Goal: Output the records. Match them exactly.

Extracted material:
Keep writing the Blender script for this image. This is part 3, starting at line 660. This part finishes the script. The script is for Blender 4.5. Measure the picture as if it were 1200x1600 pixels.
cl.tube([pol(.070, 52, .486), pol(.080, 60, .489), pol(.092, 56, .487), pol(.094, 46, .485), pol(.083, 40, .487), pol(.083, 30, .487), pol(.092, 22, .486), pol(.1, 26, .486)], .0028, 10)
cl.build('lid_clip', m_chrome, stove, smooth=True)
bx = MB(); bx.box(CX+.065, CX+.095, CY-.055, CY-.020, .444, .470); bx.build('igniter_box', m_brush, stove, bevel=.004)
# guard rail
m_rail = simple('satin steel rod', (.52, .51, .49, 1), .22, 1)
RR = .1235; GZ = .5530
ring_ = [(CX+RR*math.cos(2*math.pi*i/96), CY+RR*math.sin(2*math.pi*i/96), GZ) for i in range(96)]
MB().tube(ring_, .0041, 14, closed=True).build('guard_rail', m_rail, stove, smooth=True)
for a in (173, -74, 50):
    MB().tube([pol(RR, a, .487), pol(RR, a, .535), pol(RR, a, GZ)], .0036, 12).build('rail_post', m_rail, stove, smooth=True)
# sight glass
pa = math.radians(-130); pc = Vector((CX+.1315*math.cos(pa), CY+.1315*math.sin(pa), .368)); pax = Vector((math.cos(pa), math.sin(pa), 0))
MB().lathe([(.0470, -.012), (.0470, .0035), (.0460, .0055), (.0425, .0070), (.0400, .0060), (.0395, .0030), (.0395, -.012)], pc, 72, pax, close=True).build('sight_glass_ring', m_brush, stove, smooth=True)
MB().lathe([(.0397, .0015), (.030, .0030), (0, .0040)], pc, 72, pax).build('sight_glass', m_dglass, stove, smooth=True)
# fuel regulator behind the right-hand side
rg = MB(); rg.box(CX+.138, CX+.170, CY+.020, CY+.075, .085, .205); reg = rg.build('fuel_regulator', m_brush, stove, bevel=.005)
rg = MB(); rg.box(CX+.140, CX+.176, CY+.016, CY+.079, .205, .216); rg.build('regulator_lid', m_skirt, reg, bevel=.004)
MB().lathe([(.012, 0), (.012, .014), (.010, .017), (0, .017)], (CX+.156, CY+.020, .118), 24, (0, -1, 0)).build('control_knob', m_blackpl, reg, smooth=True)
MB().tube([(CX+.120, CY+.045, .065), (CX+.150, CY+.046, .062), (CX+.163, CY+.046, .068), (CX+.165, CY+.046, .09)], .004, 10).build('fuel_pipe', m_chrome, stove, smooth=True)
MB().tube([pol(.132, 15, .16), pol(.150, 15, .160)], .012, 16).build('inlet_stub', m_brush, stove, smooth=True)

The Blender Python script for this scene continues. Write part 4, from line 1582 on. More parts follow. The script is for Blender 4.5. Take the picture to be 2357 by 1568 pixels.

Exercise solution:
Keep writing the Blender script for this image. This is part 3, starting at line 660. This part finishes the script. The script is for Blender 4.5. Measure the picture as if it were 1200x1600 pixels.
cl.tube([pol(.070, 52, .486), pol(.080, 60, .489), pol(.092, 56, .487), pol(.094, 46, .485), pol(.083, 40, .487), pol(.083, 30, .487), pol(.092, 22, .486), pol(.1, 26, .486)], .0028, 10)
cl.build('lid_clip', m_chrome, stove, smooth=True)
bx = MB(); bx.box(CX+.065, CX+.095, CY-.055, CY-.020, .444, .470); bx.build('igniter_box', m_brush, stove, bevel=.004)
# guard rail
m_rail = simple('satin steel rod', (.52, .51, .49, 1), .22, 1)
RR = .1235; GZ = .5530
ring_ = [(CX+RR*math.cos(2*math.pi*i/96), CY+RR*math.sin(2*math.pi*i/96), GZ) for i in range(96)]
MB().tube(ring_, .0041, 14, closed=True).build('guard_rail', m_rail, stove, smooth=True)
for a in (173, -74, 50):
    MB().tube([pol(RR, a, .487), pol(RR, a, .535), pol(RR, a, GZ)], .0036, 12).build('rail_post', m_rail, stove, smooth=True)
# sight glass
pa = math.radians(-130); pc = Vector((CX+.1315*math.cos(pa), CY+.1315*math.sin(pa), .368)); pax = Vector((math.cos(pa), math.sin(pa), 0))
MB().lathe([(.0470, -.012), (.0470, .0035), (.0460, .0055), (.0425, .0070), (.0400, .0060), (.0395, .0030), (.0395, -.012)], pc, 72, pax, close=True).build('sight_glass_ring', m_brush, stove, smooth=True)
MB().lathe([(.0397, .0015), (.030, .0030), (0, .0040)], pc, 72, pax).build('sight_glass', m_dglass, stove, smooth=True)
# fuel regulator behind the right-hand side
rg = MB(); rg.box(CX+.138, CX+.170, CY+.020, CY+.075, .085, .205); reg = rg.build('fuel_regulator', m_brush, stove, bevel=.005)
rg = MB(); rg.box(CX+.140, CX+.176, CY+.016, CY+.079, .205, .216); rg.build('regulator_lid', m_skirt, reg, bevel=.004)
MB().lathe([(.012, 0), (.012, .014), (.010, .017), (0, .017)], (CX+.156, CY+.020, .118), 24, (0, -1, 0)).build('control_knob', m_blackpl, reg, smooth=True)
MB().tube([(CX+.120, CY+.045, .065), (CX+.150, CY+.046, .062), (CX+.163, CY+.046, .068), (CX+.165, CY+.046, .09)], .004, 10).build('fuel_pipe', m_chrome, stove, smooth=True)
MB().tube([pol(.132, 15, .16), pol(.150, 15, .160)], .012, 16).build('inlet_stub', m_brush, stove, smooth=True)

The Blender Python script for this scene continues. Write part 4, from line 1582 on. More parts follow. The script is for Blender 4.5. Take the picture to be 2357 by 1568 pixels.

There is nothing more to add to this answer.